Entries taken from a collection »
▬▬▬▬▬▬
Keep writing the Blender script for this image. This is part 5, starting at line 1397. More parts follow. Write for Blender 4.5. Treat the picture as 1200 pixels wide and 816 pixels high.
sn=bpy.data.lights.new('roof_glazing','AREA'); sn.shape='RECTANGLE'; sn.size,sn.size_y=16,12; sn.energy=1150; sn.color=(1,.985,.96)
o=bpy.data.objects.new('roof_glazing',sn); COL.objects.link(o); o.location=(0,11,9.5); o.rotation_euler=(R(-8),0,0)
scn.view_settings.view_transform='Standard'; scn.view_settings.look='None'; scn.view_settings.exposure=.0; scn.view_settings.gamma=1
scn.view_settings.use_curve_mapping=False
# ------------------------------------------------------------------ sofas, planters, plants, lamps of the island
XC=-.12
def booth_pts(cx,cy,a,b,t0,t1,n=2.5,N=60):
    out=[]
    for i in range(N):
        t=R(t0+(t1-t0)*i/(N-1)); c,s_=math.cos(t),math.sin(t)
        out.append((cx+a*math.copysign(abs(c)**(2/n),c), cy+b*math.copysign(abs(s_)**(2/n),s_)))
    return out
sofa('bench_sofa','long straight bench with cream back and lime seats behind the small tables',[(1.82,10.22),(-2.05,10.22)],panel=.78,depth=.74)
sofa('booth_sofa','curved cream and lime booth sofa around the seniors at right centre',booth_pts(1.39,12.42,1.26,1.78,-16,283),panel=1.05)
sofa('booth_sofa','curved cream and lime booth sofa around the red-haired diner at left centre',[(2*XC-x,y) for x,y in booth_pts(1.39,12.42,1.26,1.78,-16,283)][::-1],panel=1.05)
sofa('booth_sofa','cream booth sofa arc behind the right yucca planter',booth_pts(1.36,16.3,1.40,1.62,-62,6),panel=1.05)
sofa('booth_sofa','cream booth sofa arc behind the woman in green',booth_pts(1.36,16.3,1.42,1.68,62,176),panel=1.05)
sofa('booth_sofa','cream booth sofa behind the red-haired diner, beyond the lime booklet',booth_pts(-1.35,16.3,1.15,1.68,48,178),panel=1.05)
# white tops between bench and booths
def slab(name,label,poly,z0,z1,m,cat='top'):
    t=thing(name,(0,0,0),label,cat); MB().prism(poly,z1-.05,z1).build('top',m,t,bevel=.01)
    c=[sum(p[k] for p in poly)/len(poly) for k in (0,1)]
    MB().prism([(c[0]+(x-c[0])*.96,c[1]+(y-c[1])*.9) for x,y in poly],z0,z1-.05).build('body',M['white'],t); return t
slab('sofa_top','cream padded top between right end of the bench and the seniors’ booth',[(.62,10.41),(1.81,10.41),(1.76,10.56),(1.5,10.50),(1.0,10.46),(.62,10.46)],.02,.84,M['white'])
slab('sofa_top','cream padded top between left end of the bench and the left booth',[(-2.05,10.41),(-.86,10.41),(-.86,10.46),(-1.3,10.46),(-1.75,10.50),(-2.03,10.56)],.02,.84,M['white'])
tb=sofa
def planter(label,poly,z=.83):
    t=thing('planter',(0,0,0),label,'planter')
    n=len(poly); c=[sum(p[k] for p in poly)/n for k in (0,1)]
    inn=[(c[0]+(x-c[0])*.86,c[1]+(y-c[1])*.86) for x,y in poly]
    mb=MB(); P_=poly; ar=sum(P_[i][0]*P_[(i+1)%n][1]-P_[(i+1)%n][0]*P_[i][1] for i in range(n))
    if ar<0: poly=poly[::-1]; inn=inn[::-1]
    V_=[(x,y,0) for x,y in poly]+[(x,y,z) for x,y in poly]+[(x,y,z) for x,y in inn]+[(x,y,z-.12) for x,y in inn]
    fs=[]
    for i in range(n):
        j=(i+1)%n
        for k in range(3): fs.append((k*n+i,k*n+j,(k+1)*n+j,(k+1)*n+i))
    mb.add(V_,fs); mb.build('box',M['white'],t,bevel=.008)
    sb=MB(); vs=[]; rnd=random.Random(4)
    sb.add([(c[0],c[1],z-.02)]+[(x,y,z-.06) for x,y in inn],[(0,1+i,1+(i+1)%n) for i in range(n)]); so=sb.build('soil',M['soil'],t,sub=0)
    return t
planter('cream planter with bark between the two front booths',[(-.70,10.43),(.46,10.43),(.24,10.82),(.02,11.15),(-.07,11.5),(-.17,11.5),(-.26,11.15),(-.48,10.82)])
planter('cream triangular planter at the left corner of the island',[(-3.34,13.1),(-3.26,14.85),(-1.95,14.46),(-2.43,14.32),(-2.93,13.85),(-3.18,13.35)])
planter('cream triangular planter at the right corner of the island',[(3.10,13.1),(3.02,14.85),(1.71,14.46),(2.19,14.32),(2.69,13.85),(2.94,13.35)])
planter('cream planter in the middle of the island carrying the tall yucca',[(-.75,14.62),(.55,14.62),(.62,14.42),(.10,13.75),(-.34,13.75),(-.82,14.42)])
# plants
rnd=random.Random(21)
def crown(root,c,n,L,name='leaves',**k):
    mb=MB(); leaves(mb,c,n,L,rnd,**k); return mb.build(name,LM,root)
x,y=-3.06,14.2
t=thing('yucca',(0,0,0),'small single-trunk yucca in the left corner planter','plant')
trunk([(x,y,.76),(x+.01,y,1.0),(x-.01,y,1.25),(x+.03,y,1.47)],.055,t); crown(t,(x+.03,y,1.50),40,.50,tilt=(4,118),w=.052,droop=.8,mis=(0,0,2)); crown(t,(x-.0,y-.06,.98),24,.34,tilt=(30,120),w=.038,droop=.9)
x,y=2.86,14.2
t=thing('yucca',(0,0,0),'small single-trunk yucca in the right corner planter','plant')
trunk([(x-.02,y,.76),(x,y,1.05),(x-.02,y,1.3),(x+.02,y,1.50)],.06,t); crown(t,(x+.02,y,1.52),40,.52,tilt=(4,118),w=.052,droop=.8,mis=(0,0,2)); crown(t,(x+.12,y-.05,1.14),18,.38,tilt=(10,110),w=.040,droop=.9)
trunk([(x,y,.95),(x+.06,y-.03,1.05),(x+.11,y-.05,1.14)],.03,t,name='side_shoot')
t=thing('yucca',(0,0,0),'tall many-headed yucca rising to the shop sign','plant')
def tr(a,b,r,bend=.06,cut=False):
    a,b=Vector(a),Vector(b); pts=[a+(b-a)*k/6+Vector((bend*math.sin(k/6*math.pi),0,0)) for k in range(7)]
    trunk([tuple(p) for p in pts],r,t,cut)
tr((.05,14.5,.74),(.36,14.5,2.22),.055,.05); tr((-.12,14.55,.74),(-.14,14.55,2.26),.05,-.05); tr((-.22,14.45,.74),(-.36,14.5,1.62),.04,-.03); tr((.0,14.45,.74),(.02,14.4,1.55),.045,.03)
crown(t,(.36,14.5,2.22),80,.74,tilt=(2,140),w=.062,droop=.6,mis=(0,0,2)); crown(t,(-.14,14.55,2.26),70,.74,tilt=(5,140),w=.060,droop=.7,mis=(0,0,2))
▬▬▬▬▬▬
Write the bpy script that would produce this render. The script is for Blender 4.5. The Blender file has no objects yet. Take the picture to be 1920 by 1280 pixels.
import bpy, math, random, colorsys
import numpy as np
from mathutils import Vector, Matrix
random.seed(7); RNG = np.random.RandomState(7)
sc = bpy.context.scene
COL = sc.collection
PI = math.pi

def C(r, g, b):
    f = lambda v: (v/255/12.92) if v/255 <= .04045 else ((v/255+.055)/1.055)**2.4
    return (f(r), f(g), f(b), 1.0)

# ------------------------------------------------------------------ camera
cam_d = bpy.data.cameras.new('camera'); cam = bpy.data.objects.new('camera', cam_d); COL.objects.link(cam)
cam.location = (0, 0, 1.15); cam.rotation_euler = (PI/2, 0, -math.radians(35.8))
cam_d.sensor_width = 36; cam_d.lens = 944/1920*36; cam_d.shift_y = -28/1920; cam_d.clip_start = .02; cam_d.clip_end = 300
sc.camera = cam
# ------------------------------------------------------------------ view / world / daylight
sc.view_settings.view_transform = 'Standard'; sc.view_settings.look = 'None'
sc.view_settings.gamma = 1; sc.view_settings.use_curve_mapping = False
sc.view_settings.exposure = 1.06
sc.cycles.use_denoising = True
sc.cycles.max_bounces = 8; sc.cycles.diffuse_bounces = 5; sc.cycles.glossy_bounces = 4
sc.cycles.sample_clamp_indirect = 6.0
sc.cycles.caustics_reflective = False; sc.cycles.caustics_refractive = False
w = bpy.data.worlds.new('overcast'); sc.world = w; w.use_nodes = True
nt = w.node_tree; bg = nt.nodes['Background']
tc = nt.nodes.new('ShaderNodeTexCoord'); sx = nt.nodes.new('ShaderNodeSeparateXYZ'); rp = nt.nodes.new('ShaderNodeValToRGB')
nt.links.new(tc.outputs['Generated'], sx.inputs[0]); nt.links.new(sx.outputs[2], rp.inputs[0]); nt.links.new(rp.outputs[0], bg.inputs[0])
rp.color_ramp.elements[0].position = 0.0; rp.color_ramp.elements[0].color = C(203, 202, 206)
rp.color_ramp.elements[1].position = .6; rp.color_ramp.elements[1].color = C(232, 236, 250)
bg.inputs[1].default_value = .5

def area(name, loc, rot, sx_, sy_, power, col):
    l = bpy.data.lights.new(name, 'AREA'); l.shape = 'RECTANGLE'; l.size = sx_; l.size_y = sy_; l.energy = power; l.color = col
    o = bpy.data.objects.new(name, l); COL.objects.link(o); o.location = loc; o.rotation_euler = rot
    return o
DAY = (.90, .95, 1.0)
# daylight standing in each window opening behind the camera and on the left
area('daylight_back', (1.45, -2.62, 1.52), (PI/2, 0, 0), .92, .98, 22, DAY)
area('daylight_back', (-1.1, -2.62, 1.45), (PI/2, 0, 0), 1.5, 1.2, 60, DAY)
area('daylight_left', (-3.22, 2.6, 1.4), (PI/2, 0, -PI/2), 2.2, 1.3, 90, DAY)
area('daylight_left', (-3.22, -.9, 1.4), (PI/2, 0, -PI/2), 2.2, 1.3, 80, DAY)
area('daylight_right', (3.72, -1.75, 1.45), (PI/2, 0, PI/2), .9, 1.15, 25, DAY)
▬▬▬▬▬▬
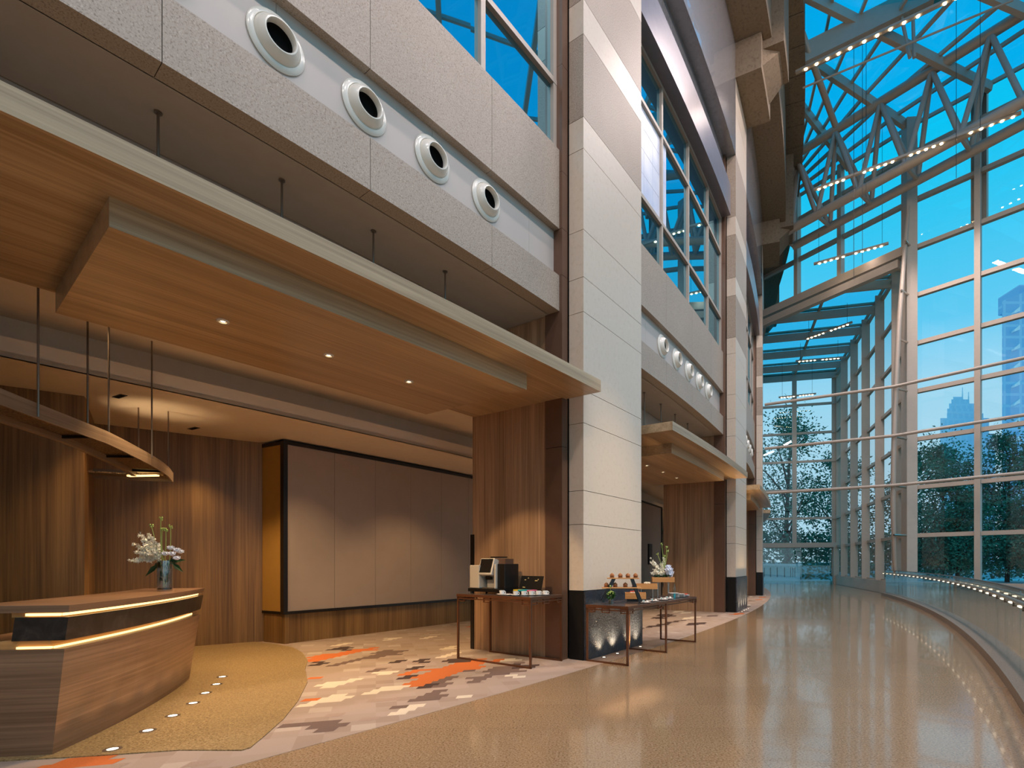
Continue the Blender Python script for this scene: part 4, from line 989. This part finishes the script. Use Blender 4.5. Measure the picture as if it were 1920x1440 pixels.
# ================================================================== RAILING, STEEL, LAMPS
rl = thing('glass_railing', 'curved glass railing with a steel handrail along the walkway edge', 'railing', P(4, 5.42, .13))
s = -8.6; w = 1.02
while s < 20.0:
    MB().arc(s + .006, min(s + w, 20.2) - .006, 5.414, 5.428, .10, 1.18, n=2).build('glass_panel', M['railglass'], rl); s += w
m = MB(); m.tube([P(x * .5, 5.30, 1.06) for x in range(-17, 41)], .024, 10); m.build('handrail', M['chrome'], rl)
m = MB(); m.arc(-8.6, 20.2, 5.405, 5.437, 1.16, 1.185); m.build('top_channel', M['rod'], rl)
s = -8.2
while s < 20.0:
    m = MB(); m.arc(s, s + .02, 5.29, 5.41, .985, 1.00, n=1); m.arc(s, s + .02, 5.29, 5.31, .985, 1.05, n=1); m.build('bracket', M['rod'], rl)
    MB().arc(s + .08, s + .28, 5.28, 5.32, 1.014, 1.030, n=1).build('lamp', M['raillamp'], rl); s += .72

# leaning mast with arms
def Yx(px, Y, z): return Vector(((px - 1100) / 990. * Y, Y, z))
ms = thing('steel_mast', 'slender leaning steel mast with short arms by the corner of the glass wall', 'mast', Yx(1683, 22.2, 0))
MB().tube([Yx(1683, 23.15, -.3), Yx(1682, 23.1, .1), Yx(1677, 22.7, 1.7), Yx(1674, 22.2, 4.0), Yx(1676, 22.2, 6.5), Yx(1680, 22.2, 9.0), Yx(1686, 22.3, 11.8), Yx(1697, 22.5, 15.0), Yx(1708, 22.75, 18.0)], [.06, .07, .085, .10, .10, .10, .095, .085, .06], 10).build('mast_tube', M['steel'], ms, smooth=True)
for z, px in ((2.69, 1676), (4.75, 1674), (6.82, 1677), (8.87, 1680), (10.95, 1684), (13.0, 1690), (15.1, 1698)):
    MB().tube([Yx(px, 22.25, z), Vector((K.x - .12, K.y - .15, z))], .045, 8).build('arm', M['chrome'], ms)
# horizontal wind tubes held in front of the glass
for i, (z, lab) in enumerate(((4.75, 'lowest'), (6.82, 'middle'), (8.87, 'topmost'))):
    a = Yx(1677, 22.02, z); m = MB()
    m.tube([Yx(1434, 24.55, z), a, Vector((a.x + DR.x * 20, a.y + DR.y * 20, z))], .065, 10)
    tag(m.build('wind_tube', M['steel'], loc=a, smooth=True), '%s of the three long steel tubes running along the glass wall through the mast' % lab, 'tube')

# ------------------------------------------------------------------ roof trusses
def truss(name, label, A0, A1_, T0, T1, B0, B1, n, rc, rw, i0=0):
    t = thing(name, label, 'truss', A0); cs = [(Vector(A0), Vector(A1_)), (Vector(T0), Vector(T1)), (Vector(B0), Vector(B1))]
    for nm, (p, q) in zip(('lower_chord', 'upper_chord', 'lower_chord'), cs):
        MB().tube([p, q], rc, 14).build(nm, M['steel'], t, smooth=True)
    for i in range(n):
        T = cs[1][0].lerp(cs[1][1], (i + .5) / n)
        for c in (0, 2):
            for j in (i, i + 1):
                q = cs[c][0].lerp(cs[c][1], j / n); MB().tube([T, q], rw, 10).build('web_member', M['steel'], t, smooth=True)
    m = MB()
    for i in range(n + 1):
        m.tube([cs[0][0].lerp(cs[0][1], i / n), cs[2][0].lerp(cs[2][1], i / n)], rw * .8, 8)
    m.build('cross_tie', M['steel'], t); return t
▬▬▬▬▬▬
Aim of the task »
Show the lines of the material that contain the word "scene".

The solution »
sc = bpy.context.scene
Continue the Blender Python script for this scene: part 4, from line 989. This part finishes the script. Use Blender 4.5. Measure the picture as if it were 1920x1440 pixels.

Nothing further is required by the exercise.